The levy of transaction tax on non-agriculture commodities in the Union Budget unveiled on Thursday pulled down shares of MCX and Financial Technologies on the bourses.

The move is expected to impact the MCX more as it accounts for a major chunk of trading in metal and energy, unlike the NCDEX and Ace Commodity Exchange which focus largely on agriculture commodity.

MCX shares were down five per cent at Rs 1,093 while Financial Technology dipped to the day’s low of Rs 837, but recovered to close with a marginal gain of 0.53 at Rs 846 on Friday.

Justifying CTT, the Finance Minister in his Budget speech said there is no distinction between derivative trading in the securities markets and derivative trading in commodities markets.

Only the underlying asset is different. It is the time to introduce commodity transaction tax in a limited way, he said, without mentioning the reason for letting out agriculture commodity from the tax net.

“This kind of treatment is like having STT (securities transaction tax) on shares of ‘Company A’ and no STT on ‘Company B’,” said Shreekant Javalgekar, MD & CEO, Multi Commodity Exchange of India.

Price discovery issue

Naveen Mathur, Associate Director, Angel Broking said the move would increase transaction costs by four to five times and, therefore, to a large extent discourage participation in commodities derivatives market.

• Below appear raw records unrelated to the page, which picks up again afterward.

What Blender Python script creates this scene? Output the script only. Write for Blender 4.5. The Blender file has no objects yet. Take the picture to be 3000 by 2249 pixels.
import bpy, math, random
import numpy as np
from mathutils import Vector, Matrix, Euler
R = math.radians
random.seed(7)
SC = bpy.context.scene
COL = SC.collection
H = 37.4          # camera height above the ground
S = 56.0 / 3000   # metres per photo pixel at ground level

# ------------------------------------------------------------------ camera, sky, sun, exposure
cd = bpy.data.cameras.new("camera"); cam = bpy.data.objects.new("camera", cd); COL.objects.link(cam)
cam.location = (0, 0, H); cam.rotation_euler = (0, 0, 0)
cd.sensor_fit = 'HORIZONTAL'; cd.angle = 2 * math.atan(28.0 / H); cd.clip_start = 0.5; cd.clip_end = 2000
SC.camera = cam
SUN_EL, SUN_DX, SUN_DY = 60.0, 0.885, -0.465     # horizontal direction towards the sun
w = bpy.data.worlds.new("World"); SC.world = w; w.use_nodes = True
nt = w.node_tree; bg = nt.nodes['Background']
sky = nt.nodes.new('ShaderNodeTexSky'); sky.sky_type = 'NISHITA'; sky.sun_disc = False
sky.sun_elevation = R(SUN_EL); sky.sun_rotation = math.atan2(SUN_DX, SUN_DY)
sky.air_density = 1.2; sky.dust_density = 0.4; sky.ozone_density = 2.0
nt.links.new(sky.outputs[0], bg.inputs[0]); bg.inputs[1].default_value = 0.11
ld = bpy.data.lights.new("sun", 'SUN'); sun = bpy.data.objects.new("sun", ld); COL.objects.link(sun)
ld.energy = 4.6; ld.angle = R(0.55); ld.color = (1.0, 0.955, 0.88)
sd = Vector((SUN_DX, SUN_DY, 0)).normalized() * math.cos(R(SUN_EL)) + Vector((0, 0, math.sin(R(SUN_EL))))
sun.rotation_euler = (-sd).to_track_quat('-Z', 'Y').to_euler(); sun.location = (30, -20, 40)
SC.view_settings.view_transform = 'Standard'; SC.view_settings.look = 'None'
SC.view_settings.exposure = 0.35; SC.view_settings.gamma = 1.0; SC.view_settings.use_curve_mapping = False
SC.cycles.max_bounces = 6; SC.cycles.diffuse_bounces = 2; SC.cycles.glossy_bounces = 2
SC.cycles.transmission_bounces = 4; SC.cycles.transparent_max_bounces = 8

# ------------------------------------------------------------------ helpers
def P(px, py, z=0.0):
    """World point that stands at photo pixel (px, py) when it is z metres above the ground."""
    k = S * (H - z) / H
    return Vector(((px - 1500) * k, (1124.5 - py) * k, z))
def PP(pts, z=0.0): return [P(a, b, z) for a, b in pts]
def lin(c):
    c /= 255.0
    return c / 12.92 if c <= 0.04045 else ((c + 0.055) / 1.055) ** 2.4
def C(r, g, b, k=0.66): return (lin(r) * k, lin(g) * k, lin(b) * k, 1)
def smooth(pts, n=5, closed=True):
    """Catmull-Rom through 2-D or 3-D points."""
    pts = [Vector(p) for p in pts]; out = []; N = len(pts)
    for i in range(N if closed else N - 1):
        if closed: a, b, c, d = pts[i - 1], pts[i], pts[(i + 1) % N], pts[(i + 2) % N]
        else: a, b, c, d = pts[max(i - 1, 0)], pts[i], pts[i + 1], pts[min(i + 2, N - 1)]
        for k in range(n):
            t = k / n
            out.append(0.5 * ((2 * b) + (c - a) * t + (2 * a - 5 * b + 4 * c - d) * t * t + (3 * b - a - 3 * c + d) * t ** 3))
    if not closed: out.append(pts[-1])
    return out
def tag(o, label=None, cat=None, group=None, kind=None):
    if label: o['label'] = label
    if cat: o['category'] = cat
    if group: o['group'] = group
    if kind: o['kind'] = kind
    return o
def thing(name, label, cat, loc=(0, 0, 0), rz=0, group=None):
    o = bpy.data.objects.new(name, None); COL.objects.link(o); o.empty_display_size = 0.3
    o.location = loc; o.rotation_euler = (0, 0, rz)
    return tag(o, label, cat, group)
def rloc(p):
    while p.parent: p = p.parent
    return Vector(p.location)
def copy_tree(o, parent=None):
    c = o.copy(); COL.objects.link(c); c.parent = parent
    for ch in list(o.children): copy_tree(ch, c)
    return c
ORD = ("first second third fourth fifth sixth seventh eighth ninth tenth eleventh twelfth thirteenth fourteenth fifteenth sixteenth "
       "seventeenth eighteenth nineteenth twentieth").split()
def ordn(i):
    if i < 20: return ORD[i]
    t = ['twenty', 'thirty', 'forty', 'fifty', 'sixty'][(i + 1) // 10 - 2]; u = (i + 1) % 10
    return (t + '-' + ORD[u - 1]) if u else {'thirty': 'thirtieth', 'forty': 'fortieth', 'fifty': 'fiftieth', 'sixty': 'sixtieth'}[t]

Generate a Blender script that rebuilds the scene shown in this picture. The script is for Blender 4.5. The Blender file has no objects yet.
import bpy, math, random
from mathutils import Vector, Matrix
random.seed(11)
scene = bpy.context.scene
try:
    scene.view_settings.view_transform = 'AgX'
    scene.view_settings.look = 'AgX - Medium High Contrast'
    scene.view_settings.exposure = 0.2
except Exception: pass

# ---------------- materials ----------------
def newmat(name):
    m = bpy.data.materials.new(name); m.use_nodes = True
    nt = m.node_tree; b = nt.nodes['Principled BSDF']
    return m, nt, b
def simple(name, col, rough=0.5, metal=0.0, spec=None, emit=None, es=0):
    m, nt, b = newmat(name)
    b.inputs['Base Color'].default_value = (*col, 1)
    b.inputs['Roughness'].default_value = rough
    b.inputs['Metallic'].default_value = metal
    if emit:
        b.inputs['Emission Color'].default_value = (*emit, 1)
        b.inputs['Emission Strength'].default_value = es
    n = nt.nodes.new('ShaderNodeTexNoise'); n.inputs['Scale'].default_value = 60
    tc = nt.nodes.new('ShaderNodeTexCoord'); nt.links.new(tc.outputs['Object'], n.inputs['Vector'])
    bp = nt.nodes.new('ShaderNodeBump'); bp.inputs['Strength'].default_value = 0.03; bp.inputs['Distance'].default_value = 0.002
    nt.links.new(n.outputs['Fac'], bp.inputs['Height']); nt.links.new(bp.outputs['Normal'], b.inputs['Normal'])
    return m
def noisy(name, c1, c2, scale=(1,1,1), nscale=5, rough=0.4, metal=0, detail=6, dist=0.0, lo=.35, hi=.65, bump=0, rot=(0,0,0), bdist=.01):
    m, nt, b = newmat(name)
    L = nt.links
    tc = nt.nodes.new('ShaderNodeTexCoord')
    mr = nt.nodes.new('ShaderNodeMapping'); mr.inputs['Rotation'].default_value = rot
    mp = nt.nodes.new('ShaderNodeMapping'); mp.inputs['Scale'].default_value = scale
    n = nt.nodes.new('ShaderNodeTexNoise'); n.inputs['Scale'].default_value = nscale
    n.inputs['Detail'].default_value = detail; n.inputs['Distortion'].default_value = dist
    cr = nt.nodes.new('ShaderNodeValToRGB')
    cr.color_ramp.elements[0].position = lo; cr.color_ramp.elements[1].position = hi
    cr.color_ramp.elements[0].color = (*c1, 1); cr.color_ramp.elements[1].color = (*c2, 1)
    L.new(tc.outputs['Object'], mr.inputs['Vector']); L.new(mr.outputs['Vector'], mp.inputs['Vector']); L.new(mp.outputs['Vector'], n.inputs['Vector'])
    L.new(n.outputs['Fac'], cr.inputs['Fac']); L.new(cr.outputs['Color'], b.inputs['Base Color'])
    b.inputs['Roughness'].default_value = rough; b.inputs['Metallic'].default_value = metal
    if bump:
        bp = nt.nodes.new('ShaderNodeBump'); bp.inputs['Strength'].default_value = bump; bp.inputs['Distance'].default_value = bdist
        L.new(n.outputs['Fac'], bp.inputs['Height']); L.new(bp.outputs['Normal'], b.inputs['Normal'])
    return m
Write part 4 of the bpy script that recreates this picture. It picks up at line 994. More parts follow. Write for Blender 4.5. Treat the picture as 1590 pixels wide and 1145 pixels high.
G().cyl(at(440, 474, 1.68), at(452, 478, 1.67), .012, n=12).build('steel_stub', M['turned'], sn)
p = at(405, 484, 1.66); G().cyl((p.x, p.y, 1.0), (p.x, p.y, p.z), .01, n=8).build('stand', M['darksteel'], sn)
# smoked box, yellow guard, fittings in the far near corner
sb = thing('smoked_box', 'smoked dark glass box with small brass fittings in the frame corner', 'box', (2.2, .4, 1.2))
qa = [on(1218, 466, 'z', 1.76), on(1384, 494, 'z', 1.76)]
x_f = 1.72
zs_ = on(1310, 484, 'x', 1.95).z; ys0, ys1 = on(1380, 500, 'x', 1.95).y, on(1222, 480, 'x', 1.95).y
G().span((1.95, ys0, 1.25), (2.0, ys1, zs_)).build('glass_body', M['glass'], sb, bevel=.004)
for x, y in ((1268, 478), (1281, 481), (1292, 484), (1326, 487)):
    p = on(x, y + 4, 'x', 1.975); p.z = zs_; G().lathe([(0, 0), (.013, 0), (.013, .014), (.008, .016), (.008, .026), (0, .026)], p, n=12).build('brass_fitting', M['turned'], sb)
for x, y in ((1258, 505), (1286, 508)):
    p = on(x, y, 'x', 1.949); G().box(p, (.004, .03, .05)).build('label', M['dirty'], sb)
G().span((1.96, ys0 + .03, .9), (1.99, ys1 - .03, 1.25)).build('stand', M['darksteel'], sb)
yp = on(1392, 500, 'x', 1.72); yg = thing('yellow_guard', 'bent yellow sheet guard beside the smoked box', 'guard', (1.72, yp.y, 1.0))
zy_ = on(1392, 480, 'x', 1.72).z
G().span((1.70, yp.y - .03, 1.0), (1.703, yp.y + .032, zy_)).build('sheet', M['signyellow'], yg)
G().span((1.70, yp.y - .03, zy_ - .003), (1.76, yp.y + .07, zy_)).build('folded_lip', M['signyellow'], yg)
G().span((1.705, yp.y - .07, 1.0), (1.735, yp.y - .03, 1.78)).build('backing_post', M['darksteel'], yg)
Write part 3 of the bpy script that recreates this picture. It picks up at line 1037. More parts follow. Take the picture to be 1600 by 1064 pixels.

Lack of participation and liquidity will distort price discovery mechanism, the main purpose of the derivative Exchanges, he said.

Ajay Kumar Kedia, Research Analyst, Kedia Commodity Comtrade said the tax was first proposed in 2008, but abolished based on the Prime Minister’s Economic Advisory Council recommendation in the Budget 2009.

“It could reduce demand for trading of commodities on derivative exchanges. While it is a setback for the commodity market, the tax will help dabba (illegal) trading more due to the five times increase in the cost,” he said.